=== Extracted data ===

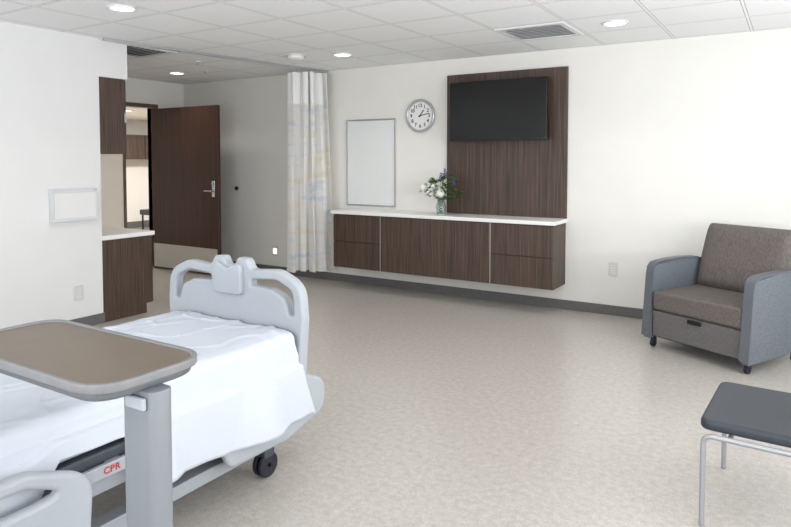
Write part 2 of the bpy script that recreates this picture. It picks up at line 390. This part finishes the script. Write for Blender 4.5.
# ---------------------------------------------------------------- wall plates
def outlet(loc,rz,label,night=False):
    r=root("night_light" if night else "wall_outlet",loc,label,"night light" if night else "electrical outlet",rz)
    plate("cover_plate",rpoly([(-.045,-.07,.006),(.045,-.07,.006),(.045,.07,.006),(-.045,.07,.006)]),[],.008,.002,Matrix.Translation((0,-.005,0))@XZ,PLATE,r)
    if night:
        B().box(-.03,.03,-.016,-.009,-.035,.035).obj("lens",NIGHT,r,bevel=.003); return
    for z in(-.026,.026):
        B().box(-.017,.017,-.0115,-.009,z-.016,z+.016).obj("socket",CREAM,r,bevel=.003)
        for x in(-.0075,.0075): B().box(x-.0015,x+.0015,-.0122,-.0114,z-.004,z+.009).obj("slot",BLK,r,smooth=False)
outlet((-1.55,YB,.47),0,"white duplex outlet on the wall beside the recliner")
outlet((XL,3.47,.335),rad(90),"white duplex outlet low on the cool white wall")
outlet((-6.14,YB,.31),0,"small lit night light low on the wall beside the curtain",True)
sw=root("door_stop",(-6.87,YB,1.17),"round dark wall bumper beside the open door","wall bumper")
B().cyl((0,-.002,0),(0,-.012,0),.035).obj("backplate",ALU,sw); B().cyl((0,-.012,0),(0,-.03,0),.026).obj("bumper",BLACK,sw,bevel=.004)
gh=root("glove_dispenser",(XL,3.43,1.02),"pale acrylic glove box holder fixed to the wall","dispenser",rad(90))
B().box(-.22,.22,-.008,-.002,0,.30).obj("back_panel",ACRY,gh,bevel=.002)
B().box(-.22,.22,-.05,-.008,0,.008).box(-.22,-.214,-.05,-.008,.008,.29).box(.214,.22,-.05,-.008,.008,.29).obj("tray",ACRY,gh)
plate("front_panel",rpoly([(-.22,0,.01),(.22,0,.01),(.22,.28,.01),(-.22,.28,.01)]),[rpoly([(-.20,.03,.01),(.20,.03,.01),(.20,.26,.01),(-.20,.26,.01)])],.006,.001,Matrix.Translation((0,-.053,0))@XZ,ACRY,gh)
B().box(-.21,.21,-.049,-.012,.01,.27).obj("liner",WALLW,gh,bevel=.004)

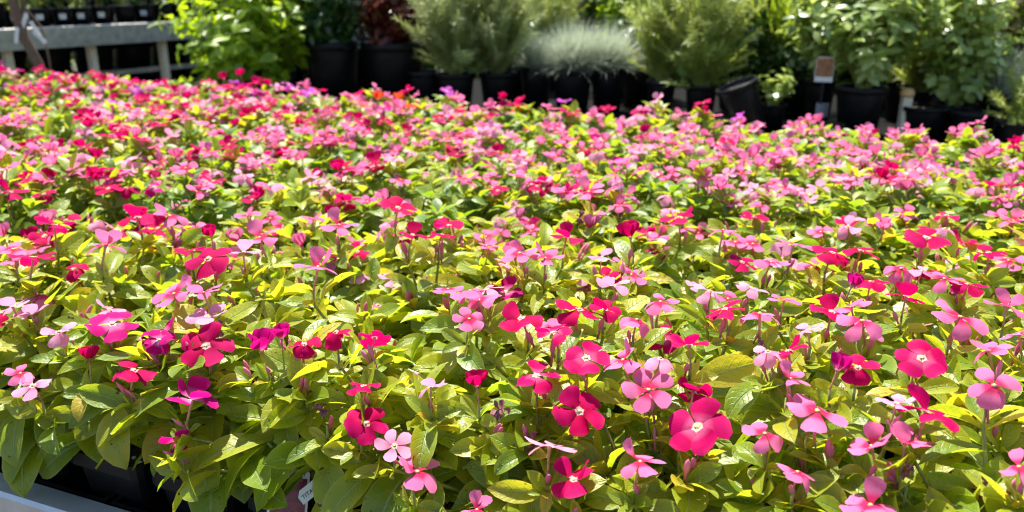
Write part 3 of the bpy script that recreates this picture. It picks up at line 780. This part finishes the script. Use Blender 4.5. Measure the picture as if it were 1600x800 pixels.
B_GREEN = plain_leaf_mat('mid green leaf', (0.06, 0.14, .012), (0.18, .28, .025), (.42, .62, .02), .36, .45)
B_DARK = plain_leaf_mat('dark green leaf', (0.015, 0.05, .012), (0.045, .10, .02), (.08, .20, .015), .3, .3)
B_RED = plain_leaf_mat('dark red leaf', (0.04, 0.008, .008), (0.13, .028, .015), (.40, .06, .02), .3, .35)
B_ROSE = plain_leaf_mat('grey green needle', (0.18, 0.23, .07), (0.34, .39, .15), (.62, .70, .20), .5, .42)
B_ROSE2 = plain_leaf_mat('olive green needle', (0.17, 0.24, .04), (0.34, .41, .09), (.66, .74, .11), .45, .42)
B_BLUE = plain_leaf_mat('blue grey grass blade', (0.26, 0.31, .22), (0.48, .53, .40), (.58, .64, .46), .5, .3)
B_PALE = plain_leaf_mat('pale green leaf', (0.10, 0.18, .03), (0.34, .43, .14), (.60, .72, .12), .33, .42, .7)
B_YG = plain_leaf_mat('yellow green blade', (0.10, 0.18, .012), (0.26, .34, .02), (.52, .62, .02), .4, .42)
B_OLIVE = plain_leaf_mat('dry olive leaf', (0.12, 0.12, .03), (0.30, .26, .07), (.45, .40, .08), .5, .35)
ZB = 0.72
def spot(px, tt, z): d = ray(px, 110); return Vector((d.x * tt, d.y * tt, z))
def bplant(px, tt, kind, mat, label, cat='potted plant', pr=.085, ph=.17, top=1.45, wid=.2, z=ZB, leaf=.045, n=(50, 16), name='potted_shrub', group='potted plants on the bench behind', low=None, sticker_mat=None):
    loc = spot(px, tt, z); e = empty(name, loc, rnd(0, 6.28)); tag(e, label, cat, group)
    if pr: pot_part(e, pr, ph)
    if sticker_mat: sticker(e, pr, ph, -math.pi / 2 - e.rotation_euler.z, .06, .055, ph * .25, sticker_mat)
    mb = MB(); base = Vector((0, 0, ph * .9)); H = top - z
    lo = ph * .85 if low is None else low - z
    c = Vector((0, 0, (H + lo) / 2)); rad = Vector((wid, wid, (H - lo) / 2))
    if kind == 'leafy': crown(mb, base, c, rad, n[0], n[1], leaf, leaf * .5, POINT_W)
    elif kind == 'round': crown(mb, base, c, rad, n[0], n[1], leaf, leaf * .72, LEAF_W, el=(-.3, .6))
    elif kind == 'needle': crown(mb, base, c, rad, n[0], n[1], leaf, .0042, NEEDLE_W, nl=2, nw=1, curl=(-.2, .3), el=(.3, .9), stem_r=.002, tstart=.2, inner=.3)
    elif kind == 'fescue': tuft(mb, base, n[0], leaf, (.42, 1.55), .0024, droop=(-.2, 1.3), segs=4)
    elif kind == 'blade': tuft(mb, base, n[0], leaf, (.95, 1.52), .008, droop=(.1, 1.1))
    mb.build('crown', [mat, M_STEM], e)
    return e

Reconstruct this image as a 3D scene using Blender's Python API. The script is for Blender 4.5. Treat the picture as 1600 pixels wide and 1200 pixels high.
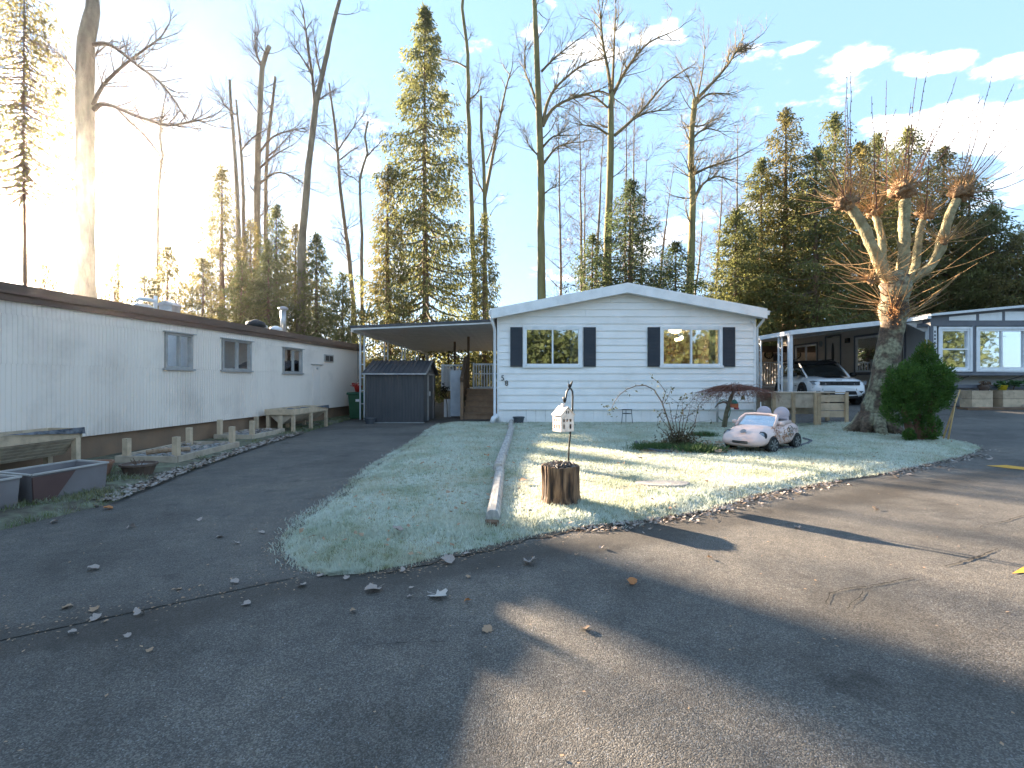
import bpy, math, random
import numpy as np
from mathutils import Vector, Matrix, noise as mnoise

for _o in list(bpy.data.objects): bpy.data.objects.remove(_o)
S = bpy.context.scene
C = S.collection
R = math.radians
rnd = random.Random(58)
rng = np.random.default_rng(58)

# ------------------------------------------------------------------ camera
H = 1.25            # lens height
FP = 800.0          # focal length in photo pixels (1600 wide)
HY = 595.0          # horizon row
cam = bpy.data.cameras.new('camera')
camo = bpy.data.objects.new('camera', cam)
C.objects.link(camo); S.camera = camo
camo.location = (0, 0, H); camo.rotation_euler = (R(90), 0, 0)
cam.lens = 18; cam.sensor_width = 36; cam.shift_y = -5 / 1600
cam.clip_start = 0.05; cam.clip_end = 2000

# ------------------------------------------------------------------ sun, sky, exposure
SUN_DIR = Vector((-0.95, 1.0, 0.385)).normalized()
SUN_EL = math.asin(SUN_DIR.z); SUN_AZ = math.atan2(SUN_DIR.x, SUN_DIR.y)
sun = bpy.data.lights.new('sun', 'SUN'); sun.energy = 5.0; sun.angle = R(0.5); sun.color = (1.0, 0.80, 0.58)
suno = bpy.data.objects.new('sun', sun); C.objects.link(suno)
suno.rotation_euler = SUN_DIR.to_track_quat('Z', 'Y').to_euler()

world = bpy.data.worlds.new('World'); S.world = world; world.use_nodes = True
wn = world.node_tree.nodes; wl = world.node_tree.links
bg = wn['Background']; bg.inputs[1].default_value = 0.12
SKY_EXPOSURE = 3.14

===

- **Task brief**
Everything from the line with "Reconstruct this image" down to the line with "rng = np.random.default_rng(58)" in the data above should be copied exactly, with both end lines kept and the pictures left out.

- **Exercise solution**
Reconstruct this image as a 3D scene using Blender's Python API. The script is for Blender 4.5. Treat the picture as 1600 pixels wide and 1200 pixels high.
import bpy, math, random
import numpy as np
from mathutils import Vector, Matrix, noise as mnoise

for _o in list(bpy.data.objects): bpy.data.objects.remove(_o)
S = bpy.context.scene
C = S.collection
R = math.radians
rnd = random.Random(58)
rng = np.random.default_rng(58)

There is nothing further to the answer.